The term “ecological debt” has been used in the context of political ecology discourses, usually in an effort to establish historic/country-specific contributions to the climate crisis. Here, I would like to explore the concept from a different angle, as a predetermined future fiscal liability that has been incurred by human civilization over the late 20th and early 21st century. With a current global annual emissions volume of about 50 Gigatons of CO2e p.a., the unaccounted future costs and damages of GHG emissions represent an escalating economic burden for today’s young generations of at least 5 trn USD per year, which is similar in scale as the IMF’s estimate of 5.2 trn USD for indirect (“post-tax”) fossil fuel subsidies in 2017. Assuming an average interest rate of 2% p.a., this amount is equivalent to an annual interest payment for an ecological public debt of about 260 trn USD (roughly 3x the global GDP of 85 trn USD in 2020). It is as if the world’s governments of the late 20th and early 21st century had decided to borrow this amount from the future — in addition to the current global fiscal debt of 281 trn USD — with the intend to finance unsustainable and short-lived economic gains in return for immense future losses. The only way to (at least partially) reduce this ecological debt is by stabilizing the global temperature increase at safe levels. As long as GHG emissions are not declining quickly enough, our intergenerational ecological liability is steadily increasing and cannot be expected to be ever repaid — not only because the global economy is most likely driven into ruin by the climate crisis, but because the losses of biodiversity, planetary habitability and human lives are irreversible and invaluable.

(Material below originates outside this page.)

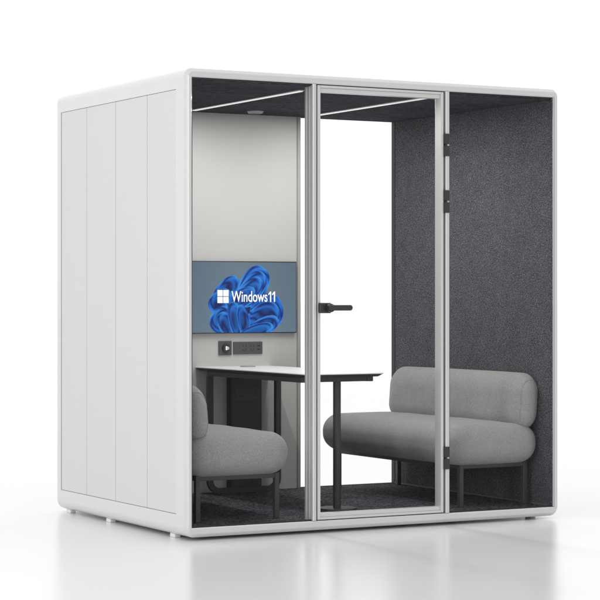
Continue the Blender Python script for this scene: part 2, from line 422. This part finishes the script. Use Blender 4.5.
petal(0.985, 1.200, 0.100, 0.055, 0.75, 1.06, 1.10, 9, 0.4, .80)
petal(0.950, 1.135, 0.085, 0.062, 0.6, 1.06, 1.08, 10, 1.4, .75)
petal(1.160, 1.225, 0.122, 0.088, 0.95, 1.06, 1.09, 14, 0.2, .85)
petal(1.150, 1.205, 0.118, 0.070, 0.90, 1.06, 1.08, 15, 1.6, .85)
petal(1.125, 1.185, 0.115, 0.058, 0.75, 1.05, 1.06, 14, 2.9, .9)
petal(1.075, 1.155, 0.105, 0.045, 0.45, 1.02, 1.05, 10, 0.9, .9)
petal(1.245, 1.075, 0.108, 0.105, 0.2, 1.10, 1.08, 10, 1.0, .65)
petal(1.225, 1.040, 0.112, 0.085, 0.55, 1.09, 1.06, 12, 2.2, .75)
petal(0.955, 1.030, 0.082, 0.070, 0.75, 1.03, .95, 8, 3.0, .95)
petal(0.985, 1.000, 0.050, 0.080, 0.5, 1.04, .93, 10, 1.0, .85)
petal(1.050, 1.020, 0.050, 0.115, 0.28, 1.07, .90, 12, 1.0, .85)
petal(1.100, 1.010, 0.040, 0.110, 0.25, 1.09, .90, 12, 2.4, .75)
petal(1.215, 0.985, 0.115, 0.052, 0.42, 1.09, .99, 12, 0.2, .85)
petal(1.170, 0.960, 0.120, 0.040, 0.30, 1.06, .94, 12, 1.9, .95)
verts = np.stack([Xg, np.full_like(Xg, TY - 0.0006), Zg], -1).reshape(-1, 3)
faces = []
for j in range(NZ - 1):
    o_ = j * NX
    faces += [(o_ + i, o_ + i + 1, o_ + i + 1 + NX, o_ + i + NX) for i in range(NX - 1)]
me = bpy.data.meshes.new('screen_picture'); me.from_pydata(verts.tolist(), [], faces)
ca = me.color_attributes.new('picture', 'FLOAT_COLOR', 'POINT')
ca.data.foreach_set('color', np.concatenate([img, np.ones((NZ, NX, 1))], -1).reshape(-1).astype(np.float32))
mp_, nt, b_, o_ = new_mat('lit_screen')
at = nt.nodes.new('ShaderNodeAttribute'); at.attribute_name = 'picture'
nt.links.new(at.outputs['Color'], b_.inputs['Emission Color']); b_.inputs['Emission Strength'].default_value = 0.76
b_.inputs['Base Color'].default_value = (0.01, 0.01, 0.01, 1); b_.inputs['Roughness'].default_value = 0.3; b_.inputs['Specular IOR Level'].default_value = 0.2
link('screen_picture', me, mp_, tv)
# window logo: four white squares
b2 = bmesh.new(); lx0, lx1, lz0, lz1 = 0.928, 0.999, 1.125, 1.199; g = 0.0018
cxm, czm = (lx0 + lx1) / 2, (lz0 + lz1) / 2
for a0, a1 in ((lx0, cxm - g), (cxm + g, lx1)):
    for c0, c1 in ((lz0, czm - g), (czm + g, lz1)): box(b2, a0, a1, TY - 0.0016, TY - 0.0010, c0, c1, 0)
link_bm('window_logo', b2, M['white'], tv)
cu = bpy.data.curves.new('t', 'FONT'); cu.body = 'Windows'; cu.size = 1.0; cu.offset = 0.010; cu.extrude = 0.002; cu.resolution_u = 6
to = bpy.data.objects.new('t', cu); COL.objects.link(to)
tm = bpy.data.meshes.new_from_object(to.evaluated_get(bpy.context.evaluated_depsgraph_get())); bpy.data.objects.remove(to)
co = np.array([v_.co[:] for v_ in tm.vertices]); mn, mx = co.min(0), co.max(0)
tx0, tx1, tz0, tz1 = 1.017, 1.249, 1.131, 1.193
sx = (tx1 - tx0) / (mx[0] - mn[0]); sz = (tz1 - tz0) / (mx[1] - mn[1])
for v_ in tm.vertices:
    x, y, z = v_.co
    v_.co = (tx0 + (x - mn[0]) * sx, TY - 0.0013 - z * 0.1, tz0 + (y - mn[1]) * sz)
link('lettering', tm, M['white'], tv)
b2 = bmesh.new()
for gx in (1.254, 1.279):                       # the two figures 1, each with its flag
    pts = [(gx, 1.176), (gx + 0.0125, 1.191), (gx + 0.0195, 1.191), (gx + 0.0195, 1.131), (gx + 0.0115, 1.131), (gx + 0.0115, 1.178), (gx + 0.001, 1.168)]
    loft(b2, [[(x, TY - y, z) for x, z in pts] for y in (0.0010, 0.0016)])
link_bm('number', b2, M['white'], tv)

# ------------------------------------------------------------------ table
table = thing('meeting_table', 'narrow white topped table on a black pole and rail frame between the sofas', 'table', (1.04, 0.9, 0.0495))
ZT = 0.764; tx0, tx1, ty0, ty1 = 0.802, 1.277, 0.295, YB - 0.001
def trect(i, z): 
    pts = rrect(tx0 + i, tx1 - i, ty0 + i, ty1 + 0.034 - i * .1, 0.034, 10)
    return [(x, y, z) for x, y in pts]
link_bm('table_top', loft(bmesh.new(), [trect(0.002, ZT - 0.0055), trect(0, ZT - 0.005), trect(0, ZT - 0.001), trect(0.001, ZT)]), M['table_white'], table)
link_bm('table_top_underside', loft(bmesh.new(), [trect(0.026, ZT - 0.020), trect(0.020, ZT - 0.0195), trect(0.0015, ZT - 0.0057)]), M['black_metal'], table, 'black chamfered underside of the white table top')
b2 = bmesh.new(); za, zb = 0.716, ZT - 0.0202
box(b2, 0.830, 0.868, 0.400, 1.50, za, zb, 0.003); box(b2, 1.225, 1.263, 0.400, 1.50, za, zb, 0.003)
box(b2, 0.8685, 1.2245, 0.402, 0.475, za + .001, zb, 0.003); box(b2, 0.8685, 1.2245, 1.47, 1.50, za + .001, zb, 0.003)
link_bm('support_rail', b2, M['black_metal'], table)
# leg loop at the rear: a flat bar bent with round lower corners
b2 = bmesh.new()
def ubar(i):
    p = [(0.822 + i, za)]
    r = 0.075 - i
    for k in range(9): a = PI + PI / 2 * k / 8; p.append((0.822 + 0.075 + r * math.cos(a), 0.052 + 0.075 + r * math.sin(a)))
    for k in range(9): a = 1.5 * PI + PI / 2 * k / 8; p.append((1.285 - 0.075 + r * math.cos(a), 0.052 + 0.075 + r * math.sin(a)))
    p.append((1.285 - i, za)); return p
o1, i1 = ubar(0), ubar(0.032)
rows = []
for (ax_, az_), (bx_, bz_) in zip(o1, i1):
    rows.append([(ax_, 1.462, az_), (ax_, 1.490, az_), (bx_, 1.490, bz_), (bx_, 1.462, bz_)])
link_bm('leg_loop', loft(b2, rows), M['black_metal'], table, 'black U shaped leg with rounded lower corners at the wall')
link_bm('leg', cyl(bmesh.new(), (1.066, 0.441, 0.058), (0, 0, 1), 0.0205, za - 0.0575, 40), M['black_metal'], table, 'round black pole leg near the door', smooth=False)
link_bm('leg_base', cyl(bmesh.new(), (1.066, 0.441, 0.0498), (0, 0, 1), 0.102, 0.008, 64, 0.099, bev=0.0015), M['black_metal'], table)
link_bm('cable_flap', cyl(bmesh.new(), (1.07, 1.46, ZT + 0.0002), (0, 0, 1), 0.045, 0.006, 36, 0.042, bev=0.001), M['trim'], table, 'small round grey cable cover on the table top')
for o in table.children:
    if o.name.startswith('leg') and 'loop' not in o.name:
        for p in o.data.polygons: p.use_smooth = True
        o.data.set_sharp_from_angle(angle=math.radians(40))

# ------------------------------------------------------------------ sofas
def sofa(label, wall, d, seat_w, y0, y1, legs_in, leg_dx):
    """wall: x of the wall side; d: +1 when the sofa faces +x, -1 when it faces -x"""
    yc = (y0 + y1) / 2
    X = lambda t: wall + d * t                     # t: distance from the wall
    root = thing('sofa', label, 'sofa', (X(0.3), yc, 0.0495), 'two grey sofas facing each other in the booth')
    def span(a, b): a, b = X(a), X(b); return (min(a, b), max(a, b))
    rs = random.Random(7 if d > 0 else 11)
    ph = [rs.uniform(0, 6) for _ in range(6)]
    def soft(p, u_):
        p = Vector(p)
        wv = 0.0015 * math.sin(p.y * 9 + ph[0]) * math.sin(p.x * 11 + ph[1]) + 0.0008 * math.sin(p.y * 23 + ph[2])
        p.z += wv * max(0, u_[2]); p.x += 0.001 * math.sin(p.y * 13 + ph[3] + p.z * 20)
        return p
    a, b = span(0.0, seat_w)
    link_bm('seat', cushion(a, b, y0, y1, 0.276, 0.484, (0.10, 0.085, 0.094), puff=0.008, fn=soft), M['fabric'], root, smooth=True)
    # backrest leans on the wall
    a, b = span(-0.006, 0.142)
    def lean(p, u_):
        p = Vector(p); t = (p.z - 0.47) / 0.28
        p.x -= d * 0.022 * t
        p.x += 0.0010 * math.sin(p.y * 17 + ph[4]) * math.sin(p.z * 34 + ph[5])
        return p
    bk = link_bm('backrest', cushion(a, b, y0 + 0.012, y1 - 0.03, 0.438, 0.750 if d < 0 else 0.724, (0.070, 0.110, 0.105), nz=24, puff=0.004, fn=lean), M['fabric'], root, smooth=True)
    # piping seam round both ends of the backrest, lying on the curved end
    z0b, z1b = 0.438, 0.750 if d < 0 else 0.724
    for ye, sg in ((y0 + 0.012 + 0.110 * 0.27, -1), (y1 - 0.03 - 0.110 * 0.27, 1)):
        sc = math.sqrt(1 - 0.73 ** 2); path = []
        xc, zc, hx, hz = (a + b) / 2, (z0b + z1b) / 2, (b - a) / 2, (z1b - z0b) / 2
        for cxs, czs, a0 in ((1, 1, 0), (-1, 1, PI / 2), (-1, -1, PI), (1, -1, 1.5 * PI)):
            for k_ in range(11):
                an = a0 + PI / 2 * k_ / 10
                px = xc + cxs * (hx - 0.070) + 0.070 * sc * math.cos(an); pz = zc + czs * (hz - 0.105) + 0.105 * sc * math.sin(an)
                path.append((px - d * 0.022 * (pz - 0.47) / 0.28, ye, pz))
        path = [p for i, p in enumerate(path) if i == 0 or (Vector(p) - Vector(path[i - 1])).length > 1e-5]
        link_bm('piping', tube(bmesh.new(), path, 0.0028, 8, closed=True), M['piping'], bk, smooth=True)
    # base frame
    f = bmesh.new()
    l0, l1 = leg_dx; ya, yb = y0 + legs_in, y1 - 0.055
    x0_, x1_ = sorted((X(l0), X(l1)))
    for yy in (ya, yb): box(f, x0_ + 0.0132, x1_ - 0.0132, yy - 0.010, yy + 0.010, 0.254, 0.281, 0.002)
    for xx in (x0_, x1_): box(f, xx - 0.010, xx + 0.010, ya + 0.0132, yb - 0.0132, 0.254, 0.281, 0.002)
    link_bm('seat_frame', f, M['black_metal'], root)
    for xx in (x0_, x1_):
        for yy in (ya, yb):
            link_bm('leg', B(xx - 0.013, xx + 0.013, yy - 0.013, yy + 0.013, 0.0497, 0.281, 0.004), M['black_metal'], root)
    return root, bk
M['black_metal2'] = M['black_metal']
sofa('grey sofa at the left, mostly hidden, its rounded seat end below the table', 0.058, 1, 0.572, 0.115, 1.51, 0.080, (0.075, 0.515))
sofa('long grey upholstered sofa against the speckled felt wall at the right', 2.128, -1, 0.566, 0.095, 1.53, 0.095, (0.050, 0.456))

# ------------------------------------------------------------------ camera
th = math.radians(28.85); k = 4.41; NH = 471.2; Hh = 2.26
X0, Z0 = -0.2335 * Hh, k * Hh
cam = bpy.data.cameras.new('camera'); co_ = bpy.data.objects.new('camera', cam); COL.objects.link(co_)
co_.location = (-4.34685, -8.98423, 1.1535)
co_.rotation_euler = (PI / 2, 0, -th)
cam.sensor_width = 36; cam.lens = 124.68; cam.shift_y = -2.0 / 600
cam.clip_end = 2000
S.camera = co_

# ------------------------------------------------------------------ light: white studio surround and two soft boxes
W = bpy.data.worlds.new('World'); S.world = W; W.use_nodes = True
wn = W.node_tree; bgn = wn.nodes['Background']; bgn.inputs[1].default_value = 1.0
tcw = wn.nodes.new('ShaderNodeTexCoord'); sep = wn.nodes.new('ShaderNodeSeparateXYZ'); rm = wn.nodes.new('ShaderNodeMapRange')
rm.inputs['From Min'].default_value = -0.95; rm.inputs['From Max'].default_value = -0.1      # the studio is a little dimmer behind the camera
rm.inputs['To Min'].default_value = 0.58; rm.inputs['To Max'].default_value = 1.0
wn.links.new(tcw.outputs['Generated'], sep.inputs[0]); wn.links.new(sep.outputs['Y'], rm.inputs['Value']); wn.links.new(rm.outputs['Result'], bgn.inputs[0])
def area(name, loc, target, size, power, sy=None, spread=180):
    l = bpy.data.lights.new(name, 'AREA'); l.energy = power; l.shape = 'RECTANGLE'; l.size = size; l.size_y = sy or size; l.spread = math.radians(spread)
    o = bpy.data.objects.new(name, l); COL.objects.link(o); o.location = loc
    o.rotation_euler = (Vector(target) - Vector(loc)).to_track_quat('-Z', 'Y').to_euler()
    return o
area('softbox', (-8.0, -4.3, 2.2), (0.0, 0.3, 1.5), 1.8, 140, 4.0)
for x in (0.722, 1.474):                       # the light the two ceiling strips give off
    l = bpy.data.lights.new('ceiling_strip_light', 'AREA'); l.energy = 9.5; l.shape = 'RECTANGLE'; l.size = 0.022; l.size_y = 1.0; l.color = (1, 0.985, 0.95); l.spread = math.radians(180)
    o = bpy.data.objects.new('ceiling_strip_light', l); COL.objects.link(o); o.location = (x, 0.740, 2.1945)

S.render.engine = 'CYCLES'
S.render.resolution_x = 1024; S.render.resolution_y = 1024
S.view_settings.view_transform = 'Standard'; S.view_settings.look = 'None'; S.view_settings.exposure = 0.22; S.view_settings.gamma = 1
S.cycles.max_bounces = 10; S.cycles.transparent_max_bounces = 16; S.cycles.diffuse_bounces = 6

Implications of an ecological debt

The IPCC estimated an average annual energy investment need of ~2.4 trn USD between 2016 and 2035, whereas current annual climate investments are closer to ~600 bn USD. When conservative politicians argue that green fiscal spending programs (as suggested by the Green New Deal, for example) supported by deficit spending would create an undue economic burden for future generations, they are not taking the disproportionately larger future economic burden of the crushing ecological debt into account, for which they are to be held accountable. Neither are they taking into account the possibly huge net gains in terms of decarbonisation-related job creation and economic growth that they are failing to capture. A recent economic outlook by the IMF, for example, projects a potential net gain of 13% global GDP by 2100 (including economic damages avoided), when combining carbon pricing with a green fiscal stimulus as part of a comprehensive mitigation policy package. It’s much more in the interest of future generations to invest e.g. 2.5% of global gdp over the next 15–30 years (if necessary fiscal deficit-based) than to pay interest in perpetuity for an ecological debt at the scale of 300% and more of global GDP (2020).

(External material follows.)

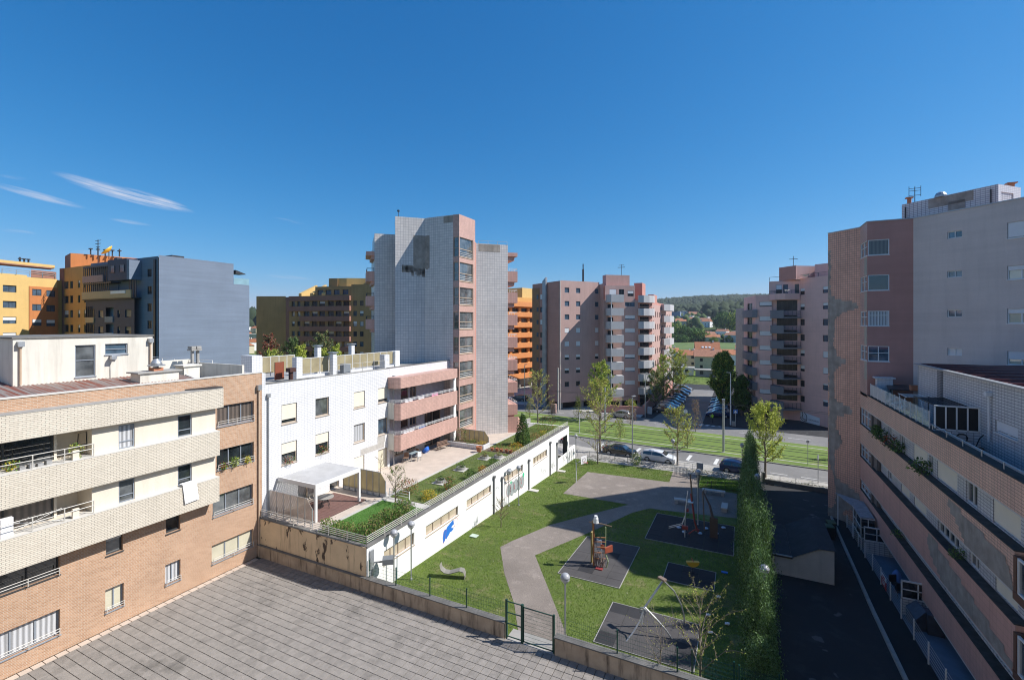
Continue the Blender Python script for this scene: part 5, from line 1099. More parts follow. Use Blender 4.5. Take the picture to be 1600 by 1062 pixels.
m = MB()
for z in (.55, .95, 1.35, 1.7, 2.0): m.tube([(-.35, -.3, z), (-.05, -.42, z + .1), (.45, -.1, z + .05)], .03, 5)
add('rung', m.mesh('rung', [ORP]), t)
m = MB(); rn = random.Random(4)
for k in range(22): a = rn.uniform(-.3, .45); m.tube([(a, -.3 + rn.uniform(-.15, .1), rn.uniform(.05, .4)), (a + rn.uniform(-.3, .3), -.3 + rn.uniform(-.1, .15), rn.uniform(.5, 1.1))], .03, 4)
add('climbing_net', m.mesh('climbing_net', [M('dusty_rope', (.28, .20, .17), .9, .2, 6)]), t)
add('foot_plate', MB().box(-.1, -.75, .02, .35, -.35, .1).mesh('foot_plate', [M('dull_red_plate', (.25, .04, .04), .6)]), t)
# curved net frame
gy = 26.2; gz = zg(gy); t = thing('curved_net_frame', 'steel play frame of two bowed legs and a straight mast with its net missing', 'playground climber', (-3.9, 26.2, gz)); O = Vector((-3.9, 26.2, gz))
L_ = lambda *p: [Vector(q) - O for q in p]
ap = (-3.72, 26.4, 1.92)
add('mast', MB().tube(L_(ap, (-4.6, 25.6, 0.6), (-4.68, 25.3, -.1)), .055, 8).mesh('mast', [STEEL]), t)
add('bowed_leg', MB().tube(L_(ap, (-3.2, 26.75, 1.3), (-2.85, 27.0, .5), (-2.72, 27.2, -.2), (-2.74, 27.3, -.78)), .04, 8).mesh('bowed_leg', [STEEL]), t)
add('bowed_leg', MB().tube(L_((-4.55, 25.6, .68), (-4.0, 25.6, .25), (-3.5, 25.68, -.25), (-3.18, 25.73, -.7)), .04, 8).mesh('bowed_leg', [STEEL]), t)
add('bowed_leg', MB().tube(L_((-4.62, 25.45, .5), (-4.75, 25.2, .1), (-5.0, 24.8, -.3), (-5.3, 24.4, -.66)), .04, 8).mesh('bowed_leg', [STEEL]), t)
add('cap', MB().obox(Vector(ap) - O + Vector((-.05, 0, .08)), (.8, -.5), (.22, .12, .05)).mesh('cap', [M('brown_cap', (.2, .15, .12), .7)]), t)
m = MB(); m.tube(L_(*[(-4.65 + .18 * math.cos(k * .7), 25.5 + .05 * k / 9, .5 + .18 * math.sin(k * .7)) for k in range(10)]), .03, 6); add('hub_ring', m.mesh('hub_ring', [STEEL]), t)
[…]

Similarly, when climate skeptic politicians argue that an “orderly transition” towards a “Paris-aligned” low carbon economy might put human societies under destablizing pressure, they are are not taking into account the alternative of a substantially more destabilizing “disorderly transition”, or the much worse geopolitical chaos and state failures driven by rising temperatures as the result of a failed transition. In addition, they are ignoring the stabilizing effect of a “climate income”, which would be possible by distributing carbon pricing revenues to consumer households to ensure their sustained political support, even in the face of ambitious and increasing carbon price levels.

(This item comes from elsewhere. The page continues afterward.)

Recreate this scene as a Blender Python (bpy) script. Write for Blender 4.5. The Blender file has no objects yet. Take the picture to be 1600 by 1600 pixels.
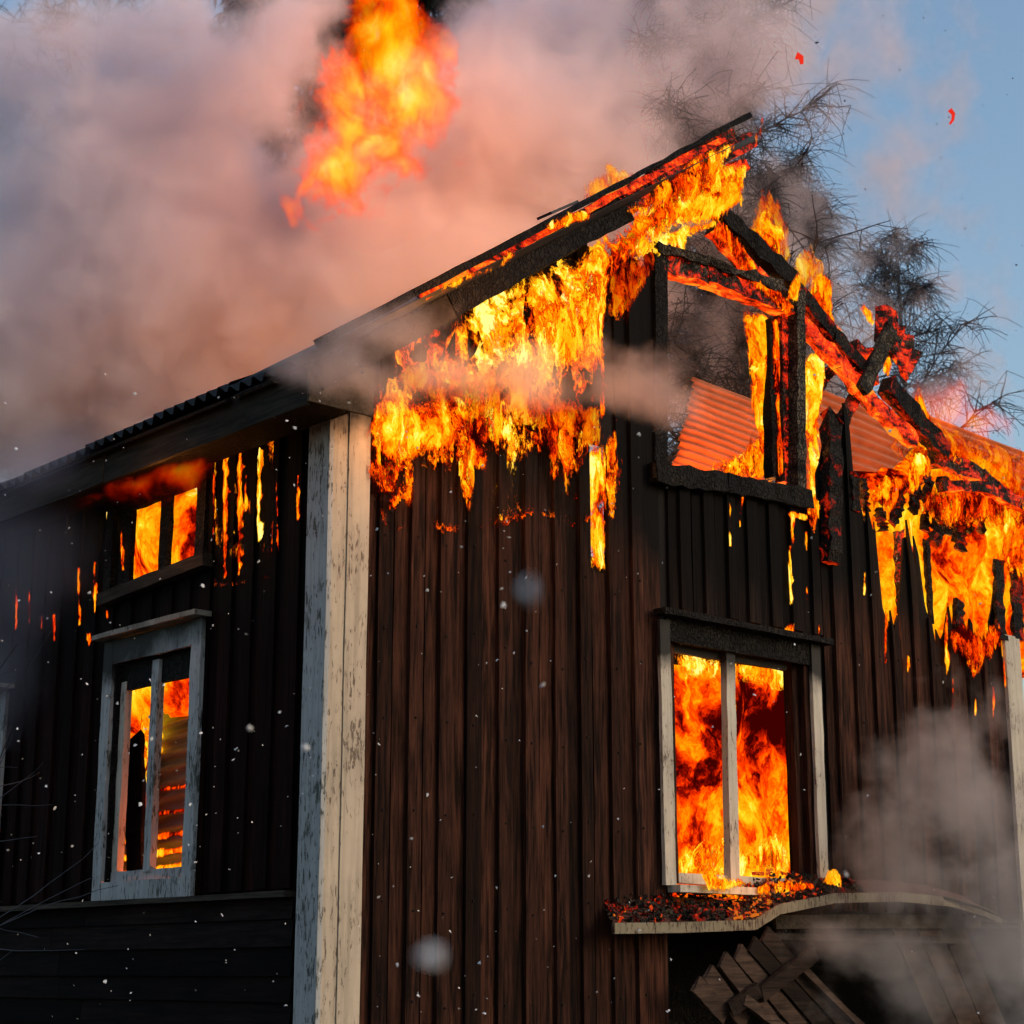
import bpy, math, random
import numpy as np
from mathutils import Vector, noise as mnoise
random.seed(7)
S = bpy.context.scene
C = S.collection

# ------------------------------------------------------------------ camera
F = 2880.0; PITCH = math.atan(720/2880.0); YAW = math.radians(41.6)
FW = Vector((math.sin(YAW), math.cos(YAW), 0)); RT = Vector((math.cos(YAW), -math.sin(YAW), 0))
CAM = Vector((-6.480, -8.956, 1.6))
cd = bpy.data.cameras.new('camera'); cam = bpy.data.objects.new('camera', cd); C.objects.link(cam)
cam.location = CAM; cam.rotation_euler = (math.pi/2+PITCH, 0, -YAW)
cd.sensor_width = 36; cd.lens = 36*F/1600; cd.clip_start = 0.05; cd.clip_end = 3000
cd.dof.use_dof = True; cd.dof.focus_distance = 11.8; cd.dof.aperture_fstop = 5.0
S.camera = cam

# ------------------------------------------------------------------ world, sun, exposure
W = bpy.data.worlds.new("World"); S.world = W; W.use_nodes = True
SUN_DIR = Vector((0.42, -0.80, 0.40)).normalized()
nt = W.node_tree; nt.nodes.clear()
wo = nt.nodes.new('ShaderNodeOutputWorld'); bg = nt.nodes.new('ShaderNodeBackground')
sky = nt.nodes.new('ShaderNodeTexSky'); sky.sky_type = 'NISHITA'; sky.sun_disc = False
sky.sun_elevation = math.asin(SUN_DIR.z); sky.sun_rotation = math.atan2(SUN_DIR.x, SUN_DIR.y)
sky.air_density = 1.5; sky.dust_density = 2.2; sky.ozone_density = 2.8; sky.altitude = 100
bg.inputs[1].default_value = 0.15
nt.links.new(sky.outputs[0], bg.inputs[0]); nt.links.new(bg.outputs[0], wo.inputs[0])
sd = bpy.data.lights.new('sun', 'SUN'); sd.energy = 0.6; sd.angle = math.radians(10); sd.color = (1.0, 0.72, 0.48)
so = bpy.data.objects.new('sun', sd); C.objects.link(so)
so.rotation_euler = SUN_DIR.to_track_quat('Z', 'Y').to_euler(); so.location = (0, -20, 20)
S.view_settings.view_transform = 'Standard'; S.view_settings.look = 'None'
S.view_settings.exposure = 0.25; S.view_settings.gamma = 1; S.view_settings.use_curve_mapping = False
S.render.engine = 'CYCLES'
cy = S.cycles
cy.max_bounces = 6; cy.diffuse_bounces = 2; cy.glossy_bounces = 2; cy.transmission_bounces = 2
cy.volume_bounces = 4; cy.transparent_max_bounces = 24
cy.use_denoising = True
try: cy.denoiser = 'OPENIMAGEDENOISE'
except Exception: pass
cy.use_adaptive_sampling = True; cy.adaptive_threshold = 0.06
cy.volume_step_rate = 1.0; cy.volume_max_steps = 64
cy.sample_clamp_indirect = 4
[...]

Finally, when nationalist politicians claim that their country has a “fundamental right” to exploit its fossil fuel resources, they are not taking into account the ecological debt which this activity creates for their nation’s descendants and humanity in general. The short-lived economic benefits created this way come at the expense of their nation’s future security, prosperity and stability. The rationality and legitimacy of such a claim is not much different from a trustee’s claim to a “fundamental right” to misappropriate its trust fund for personal gain. The only reason why these fossil fuel reserves appear as a valuable asset instead of the liability that they actually represent, is because of the market’s failure to get the pricing right.

In conclusion

Closing the carbon pricing gap in time and reducing humanity’s ecological debt is our generation’s collective responsibility. It is a responsibility of historic significance as future generations will most likely look back at the early 21st century as an axial age, a “hinge of human history”. Political leaders— as well as their constituents — need to understand that this extraordinary period requires similarly extraordinary leadership qualities in terms of determination, courage and providence, and a break with obsolete conventional wisdoms that have done the humanity a tragic disservice over the past few decades. We owe it to our children and grandchildren to ensure a legacy of genuine human progress rather than long-term ruin. Rising to this challenge means that we need to be willing to increase carbon price levels by as much as needed, and raise as much public/private funding as needed, in order to avoid facing an overwhelming ecological debt, which human civilization won’t be able to service one day. A future ecological, moral and economic bankruptcy would be practically predetermined. In the end, whether humankind is winning or losing the climate fight may boil down to this question: can our scientific and institutional wisdom be greater than our institutional short-termism and inertia?